Off the Kuff Rotating Header Image

If that’s your best, your best won’t do

We may never actually comply with federal clean air regulations.

Texas’ new plan to improve the Houston area’s famously dirty air may not meet federal limits for smog.

The pollution-fighting plan that state regulators are rolling out today predicts marked reductions in ozone, or smog, levels throughout the eight-county region.

But monitors in Deer Park and Sharpstown would still exceed federal limits by the 2019 deadline, according to the state’s projections. And the entire region would be out of compliance if one monitor showed ozone levels above the standards.

Just as a reminder, the standard we’re being asked to meet by 2019 is the one from 1997, not the one from today or the more stringent one that’s to come.

Still, state officials said the plan will bring Houston into compliance with the federal Environmental Protection Agency’s standards for ozone for the first time.

That’s because TCEQ’s modeling of future emissions doesn’t capture everything that will help reduce smog, such as a voluntary, state-funded program that helps businesses replace old, dirty industrial diesel engines.

At the same time, the Houston region’s air quality is already ahead of expectations, said Susana Hildebrand, TCEQ’s chief engineer.

In such cases, a federal policy allows states to argue that the “weight of evidence” predicts success even without scientific proof. Texas took that position with the smog plan for Dallas-Fort Worth, and the EPA approved it last year.

“All of our trends and analysis show that emissions are going down in Houston even when the population is growing,” Hildebrand said. “That’s what the weight of evidence is all about.”

Yes, well, perhaps if the TCEQ spent more time enforcing regulations and less time with energy industry lobbyists and climate change deniers, then they wouldn’t have to rely on such back-door approaches.

Related Posts:

One Comment

  1. Jim Schermbeck says:

    This is the note I wrote to the reporter yesterday:

    “In such cases, a federal policy allows states to argue that the “weight of evidence” predicts success even without scientific proof. Texas took that position with the smog plan for Dallas-Fort Worth, and the EPA approved it last year.”

    Don’t know that you’ve had reason to keep track, but DFW blew that SIP this summer, in the middle of the worst recession in 50 years. Had economic activity been at “normal” levels, we would have blown it even worse.

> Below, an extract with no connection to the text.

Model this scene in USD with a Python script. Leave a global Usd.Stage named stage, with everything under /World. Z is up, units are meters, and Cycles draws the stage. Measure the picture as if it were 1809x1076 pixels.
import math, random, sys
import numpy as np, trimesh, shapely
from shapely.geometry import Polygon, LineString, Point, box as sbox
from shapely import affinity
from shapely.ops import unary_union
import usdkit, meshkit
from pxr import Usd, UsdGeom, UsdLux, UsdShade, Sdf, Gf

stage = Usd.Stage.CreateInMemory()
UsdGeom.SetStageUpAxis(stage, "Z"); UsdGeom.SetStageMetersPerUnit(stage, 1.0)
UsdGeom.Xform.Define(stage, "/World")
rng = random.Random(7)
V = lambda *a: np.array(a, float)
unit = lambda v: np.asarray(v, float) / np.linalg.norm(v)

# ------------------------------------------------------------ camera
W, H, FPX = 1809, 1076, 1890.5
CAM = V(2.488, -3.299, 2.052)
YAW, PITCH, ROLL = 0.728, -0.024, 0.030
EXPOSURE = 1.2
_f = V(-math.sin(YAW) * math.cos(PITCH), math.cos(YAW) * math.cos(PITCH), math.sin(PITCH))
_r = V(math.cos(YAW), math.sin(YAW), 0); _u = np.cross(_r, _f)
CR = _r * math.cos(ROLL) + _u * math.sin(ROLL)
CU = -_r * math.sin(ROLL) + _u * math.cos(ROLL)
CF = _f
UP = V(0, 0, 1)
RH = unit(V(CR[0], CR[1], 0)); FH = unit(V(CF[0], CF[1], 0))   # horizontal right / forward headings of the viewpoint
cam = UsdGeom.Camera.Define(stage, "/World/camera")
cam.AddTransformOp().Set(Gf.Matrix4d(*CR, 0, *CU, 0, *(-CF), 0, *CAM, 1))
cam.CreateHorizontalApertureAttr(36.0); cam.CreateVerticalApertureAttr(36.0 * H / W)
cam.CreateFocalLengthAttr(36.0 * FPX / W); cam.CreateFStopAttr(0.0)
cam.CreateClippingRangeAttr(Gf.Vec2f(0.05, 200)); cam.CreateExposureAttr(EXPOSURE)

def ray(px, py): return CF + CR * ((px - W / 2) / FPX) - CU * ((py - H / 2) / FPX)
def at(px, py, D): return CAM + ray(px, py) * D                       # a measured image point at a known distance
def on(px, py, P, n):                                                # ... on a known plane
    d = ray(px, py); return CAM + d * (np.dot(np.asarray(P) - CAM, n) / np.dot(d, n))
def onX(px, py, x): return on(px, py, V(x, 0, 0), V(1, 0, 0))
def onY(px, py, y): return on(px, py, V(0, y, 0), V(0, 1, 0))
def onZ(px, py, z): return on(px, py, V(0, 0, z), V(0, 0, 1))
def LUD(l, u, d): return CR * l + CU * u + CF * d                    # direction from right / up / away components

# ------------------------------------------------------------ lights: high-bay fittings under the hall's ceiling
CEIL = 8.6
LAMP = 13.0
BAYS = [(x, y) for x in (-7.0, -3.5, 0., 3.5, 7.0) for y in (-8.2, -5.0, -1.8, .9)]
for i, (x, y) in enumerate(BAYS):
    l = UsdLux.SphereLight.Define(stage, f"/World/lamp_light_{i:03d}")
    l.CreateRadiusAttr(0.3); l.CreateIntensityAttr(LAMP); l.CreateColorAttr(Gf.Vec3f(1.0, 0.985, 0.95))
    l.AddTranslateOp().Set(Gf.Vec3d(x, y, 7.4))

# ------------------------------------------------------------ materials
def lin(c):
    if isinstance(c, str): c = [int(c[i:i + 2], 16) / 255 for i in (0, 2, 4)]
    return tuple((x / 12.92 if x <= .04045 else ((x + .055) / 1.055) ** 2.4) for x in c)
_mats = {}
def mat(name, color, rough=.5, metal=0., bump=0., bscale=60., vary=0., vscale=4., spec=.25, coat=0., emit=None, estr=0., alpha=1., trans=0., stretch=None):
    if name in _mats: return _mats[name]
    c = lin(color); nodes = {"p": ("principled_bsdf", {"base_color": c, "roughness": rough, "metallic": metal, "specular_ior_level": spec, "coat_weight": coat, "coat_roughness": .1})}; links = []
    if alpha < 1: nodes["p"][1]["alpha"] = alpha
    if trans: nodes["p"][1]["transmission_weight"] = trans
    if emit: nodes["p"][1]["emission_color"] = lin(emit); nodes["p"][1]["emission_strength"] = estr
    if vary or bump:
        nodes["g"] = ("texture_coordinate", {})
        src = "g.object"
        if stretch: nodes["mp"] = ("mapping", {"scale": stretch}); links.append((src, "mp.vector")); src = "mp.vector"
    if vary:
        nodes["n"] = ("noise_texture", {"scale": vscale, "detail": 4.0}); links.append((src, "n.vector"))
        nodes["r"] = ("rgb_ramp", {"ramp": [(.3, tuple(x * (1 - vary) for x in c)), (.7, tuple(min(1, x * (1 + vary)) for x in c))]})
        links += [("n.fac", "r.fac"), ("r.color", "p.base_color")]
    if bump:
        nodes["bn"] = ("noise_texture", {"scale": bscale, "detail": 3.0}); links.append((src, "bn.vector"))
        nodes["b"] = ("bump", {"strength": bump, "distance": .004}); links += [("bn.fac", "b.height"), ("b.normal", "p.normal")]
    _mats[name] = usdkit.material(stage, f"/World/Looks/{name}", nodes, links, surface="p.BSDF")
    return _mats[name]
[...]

Not exactly the kind of track record you want to base your Houston SIP on.

    At least one of the items in the “weight of evidence” DFW SIP was the continued expansion of “green cement” policies basically boycotting the products of older “wet kiln” cement plants in DFW in favor of ones from newer, less polluting ones. However, the operator of the oldest kilns now making cement in DDFW sued over those policies and TCEQ has refused to support their extension into state policy – they actively lobbied against bills that would have implemented green cement policies at TXDOT, or would have removed the small legal nail the cement plant is hanging its entire case on.

    Weight of Evidence is basically a wish list that, depending on who’s doing the wishing, may be totally unrealistic. In this case, it was a TCEQ exercise just to get DFW “on down the road” and not to submit a plan that would actually clean up the air. And, what-do-you-know, it didn’t.